Often, he can only trust himself to communicate by little nods of the head, and at one point, desperate for the youth to get off so that he can unburden himself to the audience, Bowles has to endure two rapid re- entries from his rival. It's a hoary gag to have him stop and turn to the wings before his third attempt to launch into that soliloquy and you could object that such touches of theatrical self-consciousness on his part injure our sense of the character's undistractible fixation. Playing around with conventions is best left to Arnolphe's simple-minded servants, acted here by Carmen Silvera and dear old Eric Sykes. Exuding a delightfully knowing brand of benign bemusement, Sykes's retarded retainer blunders into routines (sneezing twice because the play is in rhyming couplets; treating the revolve as if it were a death-trap one might be somewhat puzzled to find in a 17th-century home, etc) that need a performer who can generate just the kind of goodwill Sykes is capable of producing.

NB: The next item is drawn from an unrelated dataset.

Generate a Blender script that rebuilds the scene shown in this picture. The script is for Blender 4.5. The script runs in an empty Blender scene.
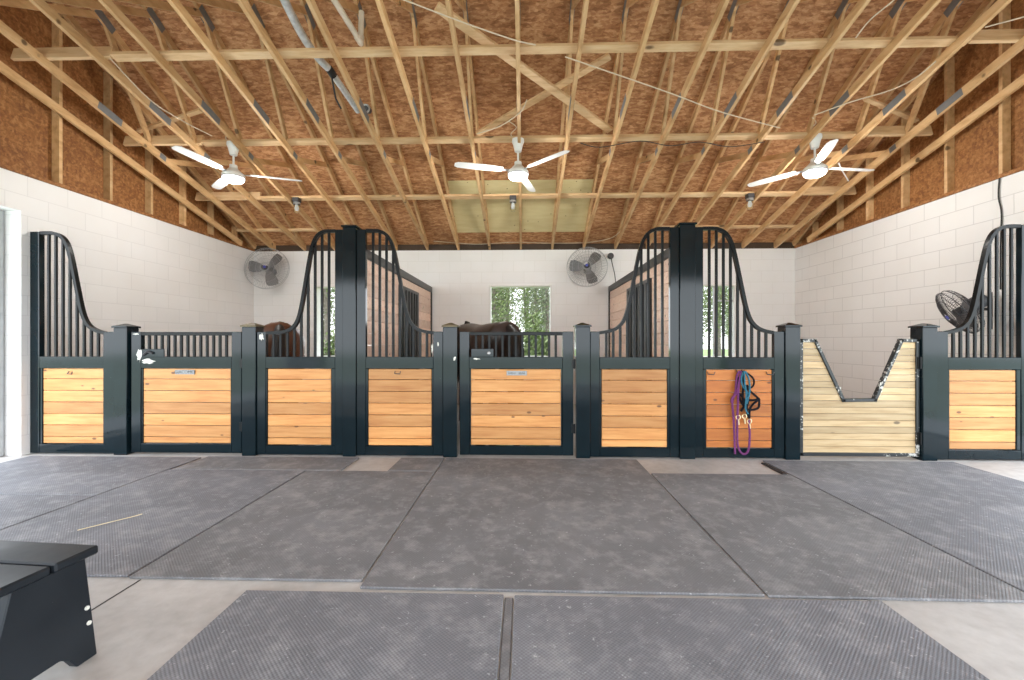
import bpy, bmesh, math, random
from mathutils import Vector, Matrix, Euler
random.seed(7)
PI = math.pi
S = bpy.context.scene
COL = S.collection

# ------------------------------------------------------------------ helpers
class MB:
    """collects shapes in world coordinates, built as ONE mesh object"""
    def __init__(s):
        s.v = []; s.f = []
    def _add(s, vs, fs):
        n = len(s.v); s.v += [tuple(p) for p in vs]
        s.f += [tuple(i + n for i in f) for f in fs]
        return s
    def box(s, x0, x1, y0, y1, z0, z1):
        vs = [(x, y, z) for z in (z0, z1) for y in (y0, y1) for x in (x0, x1)]
        return s._add(vs, [(0, 2, 3, 1), (4, 5, 7, 6), (0, 1, 5, 4), (2, 6, 7, 3), (0, 4, 6, 2), (1, 3, 7, 5)])
    def beam(s, p0, p1, w, h, up=(0, 0, 1), drop=0.0):
        """rectangular bar from p0 to p1; w across, h along 'up'"""
        p0 = Vector(p0); p1 = Vector(p1); d = (p1 - p0).normalized()
        u = Vector(up); side = d.cross(u).normalized(); u = side.cross(d).normalized()
        vs = []
        for p in (p0, p1):
            for a, b in ((-1, -1), (1, -1), (1, 1), (-1, 1)):
                vs.append(p + side * a * w / 2 + u * (b * h / 2 + drop))
        return s._add(vs, [(3, 2, 1, 0), (4, 5, 6, 7), (0, 1, 5, 4), (1, 2, 6, 5), (2, 3, 7, 6), (3, 0, 4, 7)])
    def tube(s, pts, r, n=8, closed=False, cap=True):
        pts = [Vector(p) for p in pts]; N = len(pts); rings = []; pn = None
        for i, p in enumerate(pts):
            a = pts[(i - 1) % N] if (closed or i > 0) else p
            b = pts[(i + 1) % N] if (closed or i < N - 1) else p
            t = (b - a)
            t = t.normalized() if t.length > 1e-9 else Vector((0, 0, 1))
            if pn is None:
                q = Vector((0, 0, 1)) if abs(t.z) < .9 else Vector((1, 0, 0))
                nr = t.cross(q).normalized()
            else:
                nr = (pn - t * pn.dot(t))
                nr = nr.normalized() if nr.length > 1e-6 else t.orthogonal().normalized()
            pn = nr; bi = t.cross(nr)
            rr = r[i] if isinstance(r, (list, tuple)) else r
            rings.append([p + (nr * math.cos(2 * PI * k / n) + bi * math.sin(2 * PI * k / n)) * rr for k in range(n)])
        vs = [q for rg in rings for q in rg]; fs = []
        for i in range(N if closed else N - 1):
            j = (i + 1) % N
            for k in range(n):
                l = (k + 1) % n
                fs.append((i * n + k, i * n + l, j * n + l, j * n + k))
        if cap and not closed:
            fs.append(tuple(range(n))[::-1]); fs.append(tuple((N - 1) * n + k for k in range(n)))
        return s._add(vs, fs)
    def lathe(s, prof, c=(0, 0, 0), n=24, M=None):
        """profile [(r,z)] round the z axis, moved to c, optionally through matrix M first"""
        vs = []; fs = []
        for r, z in prof:
            for k in range(n):
                p = Vector((r * math.cos(2 * PI * k / n), r * math.sin(2 * PI * k / n), z))
                if M is not None: p = M @ p
                vs.append(p + Vector(c))
        for i in range(len(prof) - 1):
            for k in range(n):
                l = (k + 1) % n
                fs.append((i * n + k, i * n + l, (i + 1) * n + l, (i + 1) * n + k))
        fs.append(tuple(range(n))[::-1]); fs.append(tuple((len(prof) - 1) * n + k for k in range(n)))
        return s._add(vs, fs)
    def prism(s, poly, y0, y1):
        """polygon in XZ extruded from y0 to y1"""
        n = len(poly)
        vs = [(x, y0, z) for x, z in poly] + [(x, y1, z) for x, z in poly]
        fs = [tuple(range(n)), tuple(range(2 * n - 1, n - 1, -1))]
        fs += [(k, k + n, (k + 1) % n + n, (k + 1) % n) for k in range(n)]
        return s._add(vs, fs)
    def prism_x(s, poly, x0, x1):
        """polygon in YZ extruded from x0 to x1"""
        n = len(poly)
        vs = [(x0, y, z) for y, z in poly] + [(x1, y, z) for y, z in poly]
        fs = [tuple(range(n)), tuple(range(2 * n - 1, n - 1, -1))]
        fs += [(k, k + n, (k + 1) % n + n, (k + 1) % n) for k in range(n)]
        return s._add(vs, fs)
    def sweep(s, path, w, y0, y1):
        """strip of width w following an XZ path, from y0 to y1 deep"""
        P = [Vector((x, z)) for x, z in path]; N = len(P); L = []; R = []
        for i, p in enumerate(P):
            t = (P[min(i + 1, N - 1)] - P[max(i - 1, 0)]).normalized(); nn = Vector((-t.y, t.x))
            L.append(p + nn * w / 2); R.append(p - nn * w / 2)
        vs = []
        for i in range(N):
            vs += [(L[i].x, y0, L[i].y), (R[i].x, y0, R[i].y), (R[i].x, y1, R[i].y), (L[i].x, y1, L[i].y)]
        fs = [(0, 1, 2, 3), tuple((N - 1) * 4 + k for k in (3, 2, 1, 0))]
        for i in range(N - 1):
            for k in range(4):
                l = (k + 1) % 4
                fs.append((i * 4 + k, (i + 1) * 4 + k, (i + 1) * 4 + l, i * 4 + l))
        return s._add(vs, fs)
    def build(s, name, mat, parent=None, bevel=0, smooth=False, org=None):
        me = bpy.data.meshes.new(name)
        o = bpy.data.objects.new(name, me); COL.objects.link(o)
        off = Vector((0, 0, 0))
        q = parent
        while q is not None:
            off += q.location; q = q.parent
        if parent is not None: o.parent = parent
        elif org is not None:
            o.location = org; off = Vector(org)
        me.from_pydata([Vector(p) - off for p in s.v], [], s.f)
        bm = bmesh.new(); bm.from_mesh(me)
        bmesh.ops.recalc_face_normals(bm, faces=bm.faces)
        if bevel:
            ed = [e for e in bm.edges if len(e.link_faces) == 2 and e.calc_face_angle(0) > .5]
            bmesh.ops.bevel(bm, geom=ed, offset=bevel, segments=1, affect='EDGES', clamp_overlap=True)
        if smooth:
            for f in bm.faces: f.smooth = True
            for e in bm.edges:
                if len(e.link_faces) == 2 and e.calc_face_angle(0) > .7: e.smooth = False
        bm.to_mesh(me); bm.free()
        me.materials.append(mat)
        return o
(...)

With her doll-like prettiness and merry smile, Ms Kerney brings a charming directness to the role of Agnes, though she lacks that quality of tranquil, spiritual grace that made Emma Fielding such a powerful presence in the Almeida production. Some people may feel that Ranjit Bolt's translation relies too heavily on blokey vulgarisms, but some of these have a real dramatic effectiveness. Compare Richard Wilbur's rendering of the following couplet, "I've got off cheap this once, thanks be to God / If I slip again, let all men call me clod", with Bolt's version, "I've come out of it / Smelling, if not of roses, not of shit". Which one expresses more pungently the fact that, for Arnolphe, honour is simply a matter of avoiding public disgrace?